Provided data »
-=-=-=-=-

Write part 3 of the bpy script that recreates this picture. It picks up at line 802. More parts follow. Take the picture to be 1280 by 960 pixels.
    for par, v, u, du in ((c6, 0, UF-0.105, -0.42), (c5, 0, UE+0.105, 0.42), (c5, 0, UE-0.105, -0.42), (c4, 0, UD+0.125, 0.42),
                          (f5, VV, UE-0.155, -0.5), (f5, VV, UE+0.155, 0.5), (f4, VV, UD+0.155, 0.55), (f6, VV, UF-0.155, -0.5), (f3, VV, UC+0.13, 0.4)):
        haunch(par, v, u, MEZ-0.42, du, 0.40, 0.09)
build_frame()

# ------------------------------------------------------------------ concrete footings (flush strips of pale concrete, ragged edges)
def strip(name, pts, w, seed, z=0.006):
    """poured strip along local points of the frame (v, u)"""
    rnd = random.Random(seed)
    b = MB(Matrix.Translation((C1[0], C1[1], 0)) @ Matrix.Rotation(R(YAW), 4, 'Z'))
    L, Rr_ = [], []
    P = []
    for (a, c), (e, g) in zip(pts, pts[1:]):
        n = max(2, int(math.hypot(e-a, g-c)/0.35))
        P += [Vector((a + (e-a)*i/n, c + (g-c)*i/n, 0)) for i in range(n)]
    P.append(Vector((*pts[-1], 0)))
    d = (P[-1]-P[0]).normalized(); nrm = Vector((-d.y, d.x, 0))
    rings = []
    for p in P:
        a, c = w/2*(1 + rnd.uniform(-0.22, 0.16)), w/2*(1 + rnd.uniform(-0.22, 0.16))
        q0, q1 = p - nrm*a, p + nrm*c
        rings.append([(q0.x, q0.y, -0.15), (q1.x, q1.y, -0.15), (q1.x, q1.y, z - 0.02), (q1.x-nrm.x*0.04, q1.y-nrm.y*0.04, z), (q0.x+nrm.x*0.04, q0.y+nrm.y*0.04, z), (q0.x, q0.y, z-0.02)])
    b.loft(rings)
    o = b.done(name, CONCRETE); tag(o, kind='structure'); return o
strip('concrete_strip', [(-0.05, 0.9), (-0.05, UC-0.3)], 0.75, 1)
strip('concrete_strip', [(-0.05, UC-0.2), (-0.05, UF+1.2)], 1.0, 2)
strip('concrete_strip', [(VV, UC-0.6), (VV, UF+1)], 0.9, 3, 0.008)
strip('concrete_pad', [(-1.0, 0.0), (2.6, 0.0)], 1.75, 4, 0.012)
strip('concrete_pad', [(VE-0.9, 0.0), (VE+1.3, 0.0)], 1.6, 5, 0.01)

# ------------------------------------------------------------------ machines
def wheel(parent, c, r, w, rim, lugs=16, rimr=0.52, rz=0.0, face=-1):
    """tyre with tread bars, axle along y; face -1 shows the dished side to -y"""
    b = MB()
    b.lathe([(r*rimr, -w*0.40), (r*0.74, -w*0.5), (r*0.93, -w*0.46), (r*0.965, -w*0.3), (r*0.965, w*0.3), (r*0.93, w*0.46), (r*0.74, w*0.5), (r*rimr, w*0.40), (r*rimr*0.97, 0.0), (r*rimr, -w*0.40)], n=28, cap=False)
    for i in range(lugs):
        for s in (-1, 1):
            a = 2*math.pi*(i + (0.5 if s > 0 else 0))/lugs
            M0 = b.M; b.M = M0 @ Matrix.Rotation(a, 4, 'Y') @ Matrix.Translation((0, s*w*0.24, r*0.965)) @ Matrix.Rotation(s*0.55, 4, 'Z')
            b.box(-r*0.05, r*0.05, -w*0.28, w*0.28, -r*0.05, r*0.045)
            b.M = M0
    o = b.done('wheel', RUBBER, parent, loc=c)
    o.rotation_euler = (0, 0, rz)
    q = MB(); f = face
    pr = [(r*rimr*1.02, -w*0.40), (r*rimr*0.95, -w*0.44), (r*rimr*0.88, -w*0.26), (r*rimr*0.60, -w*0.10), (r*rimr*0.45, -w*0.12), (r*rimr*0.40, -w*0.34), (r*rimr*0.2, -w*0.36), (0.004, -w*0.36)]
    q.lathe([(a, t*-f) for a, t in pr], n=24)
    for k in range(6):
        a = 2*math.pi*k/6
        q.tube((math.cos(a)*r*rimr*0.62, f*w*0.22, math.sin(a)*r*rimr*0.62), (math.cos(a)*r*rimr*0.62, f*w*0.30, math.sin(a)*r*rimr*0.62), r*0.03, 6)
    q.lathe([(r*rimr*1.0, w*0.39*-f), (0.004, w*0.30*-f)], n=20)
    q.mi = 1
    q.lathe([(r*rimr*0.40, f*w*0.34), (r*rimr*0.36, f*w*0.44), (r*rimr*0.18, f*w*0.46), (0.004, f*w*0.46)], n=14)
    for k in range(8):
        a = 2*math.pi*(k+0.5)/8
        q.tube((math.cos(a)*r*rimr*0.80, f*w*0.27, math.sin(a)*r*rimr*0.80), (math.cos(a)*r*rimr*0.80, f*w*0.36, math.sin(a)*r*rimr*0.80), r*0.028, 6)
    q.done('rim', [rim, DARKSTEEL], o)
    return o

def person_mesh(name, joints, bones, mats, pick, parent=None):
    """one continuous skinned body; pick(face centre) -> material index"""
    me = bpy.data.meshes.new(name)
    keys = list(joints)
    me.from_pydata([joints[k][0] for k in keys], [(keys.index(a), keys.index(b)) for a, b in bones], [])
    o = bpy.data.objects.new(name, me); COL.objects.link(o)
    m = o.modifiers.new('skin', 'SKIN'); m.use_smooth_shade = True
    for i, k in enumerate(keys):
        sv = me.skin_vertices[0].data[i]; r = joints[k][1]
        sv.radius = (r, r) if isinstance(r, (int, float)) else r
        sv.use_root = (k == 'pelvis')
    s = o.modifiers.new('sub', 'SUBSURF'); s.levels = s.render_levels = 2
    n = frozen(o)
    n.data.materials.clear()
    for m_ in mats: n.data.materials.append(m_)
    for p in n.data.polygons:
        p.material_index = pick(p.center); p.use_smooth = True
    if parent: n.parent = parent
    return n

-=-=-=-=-

Given request »
Your task is to repeat the data exactly, with nothing left out.

Exercise solution »
Write part 3 of the bpy script that recreates this picture. It picks up at line 802. More parts follow. Take the picture to be 1280 by 960 pixels.
    for par, v, u, du in ((c6, 0, UF-0.105, -0.42), (c5, 0, UE+0.105, 0.42), (c5, 0, UE-0.105, -0.42), (c4, 0, UD+0.125, 0.42),
                          (f5, VV, UE-0.155, -0.5), (f5, VV, UE+0.155, 0.5), (f4, VV, UD+0.155, 0.55), (f6, VV, UF-0.155, -0.5), (f3, VV, UC+0.13, 0.4)):
        haunch(par, v, u, MEZ-0.42, du, 0.40, 0.09)
build_frame()

# ------------------------------------------------------------------ concrete footings (flush strips of pale concrete, ragged edges)
def strip(name, pts, w, seed, z=0.006):
    """poured strip along local points of the frame (v, u)"""
    rnd = random.Random(seed)
    b = MB(Matrix.Translation((C1[0], C1[1], 0)) @ Matrix.Rotation(R(YAW), 4, 'Z'))
    L, Rr_ = [], []
    P = []
    for (a, c), (e, g) in zip(pts, pts[1:]):
        n = max(2, int(math.hypot(e-a, g-c)/0.35))
        P += [Vector((a + (e-a)*i/n, c + (g-c)*i/n, 0)) for i in range(n)]
    P.append(Vector((*pts[-1], 0)))
    d = (P[-1]-P[0]).normalized(); nrm = Vector((-d.y, d.x, 0))
    rings = []
    for p in P:
        a, c = w/2*(1 + rnd.uniform(-0.22, 0.16)), w/2*(1 + rnd.uniform(-0.22, 0.16))
        q0, q1 = p - nrm*a, p + nrm*c
        rings.append([(q0.x, q0.y, -0.15), (q1.x, q1.y, -0.15), (q1.x, q1.y, z - 0.02), (q1.x-nrm.x*0.04, q1.y-nrm.y*0.04, z), (q0.x+nrm.x*0.04, q0.y+nrm.y*0.04, z), (q0.x, q0.y, z-0.02)])
    b.loft(rings)
    o = b.done(name, CONCRETE); tag(o, kind='structure'); return o
strip('concrete_strip', [(-0.05, 0.9), (-0.05, UC-0.3)], 0.75, 1)
strip('concrete_strip', [(-0.05, UC-0.2), (-0.05, UF+1.2)], 1.0, 2)
strip('concrete_strip', [(VV, UC-0.6), (VV, UF+1)], 0.9, 3, 0.008)
strip('concrete_pad', [(-1.0, 0.0), (2.6, 0.0)], 1.75, 4, 0.012)
strip('concrete_pad', [(VE-0.9, 0.0), (VE+1.3, 0.0)], 1.6, 5, 0.01)

# ------------------------------------------------------------------ machines
def wheel(parent, c, r, w, rim, lugs=16, rimr=0.52, rz=0.0, face=-1):
    """tyre with tread bars, axle along y; face -1 shows the dished side to -y"""
    b = MB()
    b.lathe([(r*rimr, -w*0.40), (r*0.74, -w*0.5), (r*0.93, -w*0.46), (r*0.965, -w*0.3), (r*0.965, w*0.3), (r*0.93, w*0.46), (r*0.74, w*0.5), (r*rimr, w*0.40), (r*rimr*0.97, 0.0), (r*rimr, -w*0.40)], n=28, cap=False)
    for i in range(lugs):
        for s in (-1, 1):
            a = 2*math.pi*(i + (0.5 if s > 0 else 0))/lugs
            M0 = b.M; b.M = M0 @ Matrix.Rotation(a, 4, 'Y') @ Matrix.Translation((0, s*w*0.24, r*0.965)) @ Matrix.Rotation(s*0.55, 4, 'Z')
            b.box(-r*0.05, r*0.05, -w*0.28, w*0.28, -r*0.05, r*0.045)
            b.M = M0
    o = b.done('wheel', RUBBER, parent, loc=c)
    o.rotation_euler = (0, 0, rz)
    q = MB(); f = face
    pr = [(r*rimr*1.02, -w*0.40), (r*rimr*0.95, -w*0.44), (r*rimr*0.88, -w*0.26), (r*rimr*0.60, -w*0.10), (r*rimr*0.45, -w*0.12), (r*rimr*0.40, -w*0.34), (r*rimr*0.2, -w*0.36), (0.004, -w*0.36)]
    q.lathe([(a, t*-f) for a, t in pr], n=24)
    for k in range(6):
        a = 2*math.pi*k/6
        q.tube((math.cos(a)*r*rimr*0.62, f*w*0.22, math.sin(a)*r*rimr*0.62), (math.cos(a)*r*rimr*0.62, f*w*0.30, math.sin(a)*r*rimr*0.62), r*0.03, 6)
    q.lathe([(r*rimr*1.0, w*0.39*-f), (0.004, w*0.30*-f)], n=20)
    q.mi = 1
    q.lathe([(r*rimr*0.40, f*w*0.34), (r*rimr*0.36, f*w*0.44), (r*rimr*0.18, f*w*0.46), (0.004, f*w*0.46)], n=14)
    for k in range(8):
        a = 2*math.pi*(k+0.5)/8
        q.tube((math.cos(a)*r*rimr*0.80, f*w*0.27, math.sin(a)*r*rimr*0.80), (math.cos(a)*r*rimr*0.80, f*w*0.36, math.sin(a)*r*rimr*0.80), r*0.028, 6)
    q.done('rim', [rim, DARKSTEEL], o)
    return o

def person_mesh(name, joints, bones, mats, pick, parent=None):
    """one continuous skinned body; pick(face centre) -> material index"""
    me = bpy.data.meshes.new(name)
    keys = list(joints)
    me.from_pydata([joints[k][0] for k in keys], [(keys.index(a), keys.index(b)) for a, b in bones], [])
    o = bpy.data.objects.new(name, me); COL.objects.link(o)
    m = o.modifiers.new('skin', 'SKIN'); m.use_smooth_shade = True
    for i, k in enumerate(keys):
        sv = me.skin_vertices[0].data[i]; r = joints[k][1]
        sv.radius = (r, r) if isinstance(r, (int, float)) else r
        sv.use_root = (k == 'pelvis')
    s = o.modifiers.new('sub', 'SUBSURF'); s.levels = s.render_levels = 2
    n = frozen(o)
    n.data.materials.clear()
    for m_ in mats: n.data.materials.append(m_)
    for p in n.data.polygons:
        p.material_index = pick(p.center); p.use_smooth = True
    if parent: n.parent = parent
    return n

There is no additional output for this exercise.